Strapped with unfunded state and federal mandates that weigh heavily on property tax levies, Washington County is again taking its "repeal or reform" message to legislators.
Those mandates — government-required expenses, in layman's talk — pile millions of dollars on Washington County budgets each year, forcing an ever-greater reliance on property taxes to support them. Mandates come in all forms, such as requiring that county deputies police state courtrooms to requiring random drug testing of convicted state felons.
"Even as the economy improves, counties face a continuing tendency at the state level to ease state budget limitations by passing the cost of certain mandates services onto local units of government, especially counties," Washington County leaders recently stated in their 2015 legislative agenda.
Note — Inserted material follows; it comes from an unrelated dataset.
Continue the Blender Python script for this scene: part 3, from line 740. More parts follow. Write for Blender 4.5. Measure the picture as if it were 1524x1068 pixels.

State mandates now account for about 80 percent of county spending, said County Administrator Molly O'Rourke. Shifting of state costs to the county property tax continues despite that tax being "regressive" and unpopular, she said.
Despite some successes by local legislators to amend bills to prevent shifting of costs, O'Rourke said, new mandates have erased relief for county taxpayers.
Recent Legislatures increased county program aid — a sum of money given annually to help pay for mandates — and eliminated a sales tax on county purchases. Also repealed was a controversial short-term offender mandate that required counties to house state prisoners.
Those gains were offset by reductions in county state aid for highways, cost increases for mandates relating to the mentally ill and sexual predators, and strict levy limits that pinched how much money counties could raise to pay for mandates.
In recent years the majority of funding for Community Corrections — the county division that oversees probation of people convicted of crimes — has rested with the county. In 2002, the county paid 47 percent of those costs. In 2015, it will pay 75 percent.